Not only did I graduate with my Masters in Secondary Education with a teaching credential in April; I got a job! I only applied to one school, and that is the school where I did my student teaching. I love this school for three reasons: it has a diverse student body, faculty in the social studies department are amazing, and the administration is actively pursuing diversity and inclusion from the top down. I am so excited to teach!!!

Barracoon: The Story of the Last “Black Cargo” Book Review

Barracoon: The Story of the Last “Black Cargo”Barracoon: The Story of the Last “Black Cargo” by Zora Neale Hurston
My rating: 5 of 5 stars

Just, wow. The editor Deborah G. Plant did an amazing job putting Hurston’s manuscript into, “The Story of the Last Black Cargo.” The early life of Cudjo in West Africa prior to his illegal capture, transport, and enslavement in America was eye opening. There are very few narratives of freedmen, and to learn about his life prior to captivity made this “peculiar institution” an even greater evil. Cudjo’s vernacular, stories and histories revealed the reality of enslaved Africans lives before it all went to hell.

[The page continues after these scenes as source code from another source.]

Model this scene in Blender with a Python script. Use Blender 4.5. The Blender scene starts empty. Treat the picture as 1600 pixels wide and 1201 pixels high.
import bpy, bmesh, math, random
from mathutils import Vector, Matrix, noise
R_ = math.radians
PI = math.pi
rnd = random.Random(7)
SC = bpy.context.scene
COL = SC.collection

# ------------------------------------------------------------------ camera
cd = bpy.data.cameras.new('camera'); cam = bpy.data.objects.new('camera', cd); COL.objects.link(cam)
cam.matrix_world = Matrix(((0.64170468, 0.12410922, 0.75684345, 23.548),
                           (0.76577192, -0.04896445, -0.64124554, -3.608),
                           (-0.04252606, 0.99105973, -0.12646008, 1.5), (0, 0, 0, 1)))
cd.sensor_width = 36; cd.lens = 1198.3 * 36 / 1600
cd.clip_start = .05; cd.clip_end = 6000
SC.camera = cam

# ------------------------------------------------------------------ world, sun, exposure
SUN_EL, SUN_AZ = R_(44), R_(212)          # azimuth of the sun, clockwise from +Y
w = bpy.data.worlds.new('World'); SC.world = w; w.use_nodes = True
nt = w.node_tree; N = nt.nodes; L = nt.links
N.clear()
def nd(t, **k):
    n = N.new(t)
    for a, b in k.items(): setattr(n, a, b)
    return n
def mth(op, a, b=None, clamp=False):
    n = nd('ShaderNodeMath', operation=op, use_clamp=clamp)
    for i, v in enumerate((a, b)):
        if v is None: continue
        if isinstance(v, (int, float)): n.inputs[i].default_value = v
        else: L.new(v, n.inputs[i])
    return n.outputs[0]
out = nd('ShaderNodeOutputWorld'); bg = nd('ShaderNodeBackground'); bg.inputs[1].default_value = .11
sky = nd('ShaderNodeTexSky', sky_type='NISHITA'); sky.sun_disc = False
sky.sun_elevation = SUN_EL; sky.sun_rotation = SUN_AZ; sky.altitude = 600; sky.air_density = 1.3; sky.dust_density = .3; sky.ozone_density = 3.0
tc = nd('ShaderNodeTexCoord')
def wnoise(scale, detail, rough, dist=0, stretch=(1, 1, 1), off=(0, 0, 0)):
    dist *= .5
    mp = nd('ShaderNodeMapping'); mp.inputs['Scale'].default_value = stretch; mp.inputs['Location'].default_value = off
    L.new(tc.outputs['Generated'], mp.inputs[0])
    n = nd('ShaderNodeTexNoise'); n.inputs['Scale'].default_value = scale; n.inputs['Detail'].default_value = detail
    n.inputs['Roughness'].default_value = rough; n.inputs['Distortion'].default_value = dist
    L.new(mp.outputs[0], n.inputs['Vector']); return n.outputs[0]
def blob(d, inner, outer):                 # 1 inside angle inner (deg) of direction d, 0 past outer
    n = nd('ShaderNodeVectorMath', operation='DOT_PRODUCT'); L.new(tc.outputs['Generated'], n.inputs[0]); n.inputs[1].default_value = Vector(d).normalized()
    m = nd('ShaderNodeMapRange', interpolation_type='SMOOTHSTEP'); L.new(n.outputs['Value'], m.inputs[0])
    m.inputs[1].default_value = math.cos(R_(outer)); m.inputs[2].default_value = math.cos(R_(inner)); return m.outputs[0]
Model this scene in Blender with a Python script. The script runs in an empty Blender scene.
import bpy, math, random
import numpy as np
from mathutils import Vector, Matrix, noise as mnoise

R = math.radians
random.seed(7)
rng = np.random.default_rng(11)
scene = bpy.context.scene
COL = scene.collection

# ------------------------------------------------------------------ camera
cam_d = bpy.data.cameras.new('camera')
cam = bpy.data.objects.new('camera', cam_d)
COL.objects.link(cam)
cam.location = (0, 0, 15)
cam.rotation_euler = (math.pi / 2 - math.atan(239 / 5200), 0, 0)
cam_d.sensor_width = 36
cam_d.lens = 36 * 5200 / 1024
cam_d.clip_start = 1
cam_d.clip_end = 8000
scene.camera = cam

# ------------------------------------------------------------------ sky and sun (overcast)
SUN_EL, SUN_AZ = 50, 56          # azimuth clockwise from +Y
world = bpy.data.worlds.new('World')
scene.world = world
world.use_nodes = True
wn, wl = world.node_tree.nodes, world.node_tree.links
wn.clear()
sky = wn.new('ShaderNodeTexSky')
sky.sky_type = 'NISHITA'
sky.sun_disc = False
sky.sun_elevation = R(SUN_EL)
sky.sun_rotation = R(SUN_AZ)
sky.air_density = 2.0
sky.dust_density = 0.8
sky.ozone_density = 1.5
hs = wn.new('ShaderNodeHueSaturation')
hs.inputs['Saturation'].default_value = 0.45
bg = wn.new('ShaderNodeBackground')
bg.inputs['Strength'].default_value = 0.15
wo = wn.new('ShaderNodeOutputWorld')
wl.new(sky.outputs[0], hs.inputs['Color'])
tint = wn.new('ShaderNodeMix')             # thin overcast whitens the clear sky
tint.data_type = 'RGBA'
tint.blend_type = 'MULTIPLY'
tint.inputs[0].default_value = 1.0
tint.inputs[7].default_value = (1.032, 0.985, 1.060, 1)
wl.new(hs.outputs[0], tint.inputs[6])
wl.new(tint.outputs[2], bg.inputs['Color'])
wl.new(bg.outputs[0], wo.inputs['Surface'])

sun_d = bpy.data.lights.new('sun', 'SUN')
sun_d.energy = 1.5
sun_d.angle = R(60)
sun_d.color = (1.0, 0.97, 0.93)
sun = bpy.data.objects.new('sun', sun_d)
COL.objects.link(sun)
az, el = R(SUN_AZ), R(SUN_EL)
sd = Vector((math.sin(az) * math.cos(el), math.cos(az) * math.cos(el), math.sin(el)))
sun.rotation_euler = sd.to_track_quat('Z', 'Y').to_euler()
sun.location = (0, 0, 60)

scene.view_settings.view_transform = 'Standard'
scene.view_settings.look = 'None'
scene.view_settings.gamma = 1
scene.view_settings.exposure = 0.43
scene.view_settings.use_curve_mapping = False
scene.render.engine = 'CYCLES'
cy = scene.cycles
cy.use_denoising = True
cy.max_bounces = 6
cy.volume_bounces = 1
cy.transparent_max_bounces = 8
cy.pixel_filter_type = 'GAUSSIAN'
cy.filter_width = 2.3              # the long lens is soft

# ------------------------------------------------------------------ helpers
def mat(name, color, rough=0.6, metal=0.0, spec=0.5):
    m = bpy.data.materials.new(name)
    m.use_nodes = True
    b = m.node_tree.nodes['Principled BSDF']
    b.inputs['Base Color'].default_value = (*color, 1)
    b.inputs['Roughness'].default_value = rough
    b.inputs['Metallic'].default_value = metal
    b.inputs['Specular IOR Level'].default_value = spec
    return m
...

Foolish fallacies passed down as facts are revealed as lies,

“We come in de ‘Merica soil naked and de people say we naked savage. Dey say we doan wear no clothes. Dey doan know de Many-costs snatch our clothes ‘way from us.” -Cudjo

The reality of police brutality from the Emancipation Proclamation until now,

“Somebody call hisself a deputy sheriff kill de baby boy now… he say he de law, but he doan come ‘rest him…Oh, Lor’! He shootee my boy in de throat. He got no right shootee my boy. He make out he skeerd my boy goin’ shoot him and shootee my boy down in de store…Dey doan do nothin’ to de man whut killee my son.” -Cudjo

No reparations for Freedmen and the onset of economic and social freedom in America,

“Cap’n jump on his feet and say, ‘Fool do you think i goin’ give you property on top of property? I tookee good keer of my slaves in slavery and derefo’ I doan owe dem nothin? You doan belong to me now, why must I give you my lan’?” This was Cudjo’s former master’s response to his request for land upon emancipation after laboring five years and six months as a slave without pay.

A response to “Go back to Africa!” upon emancipation,

“We work hard and try to save our money. But it too much money we need. So we think we stay here.” -Cudjo

Honestly, I could go on and on about this book. The most affirming part was the Afterword. Please read this book for yourself, as Plant states, “Barracoon does not articulate an explicit political agenda. And it does not speak with the kind of heroic, self-possessed, and self-realized voice associated with black autobiography.”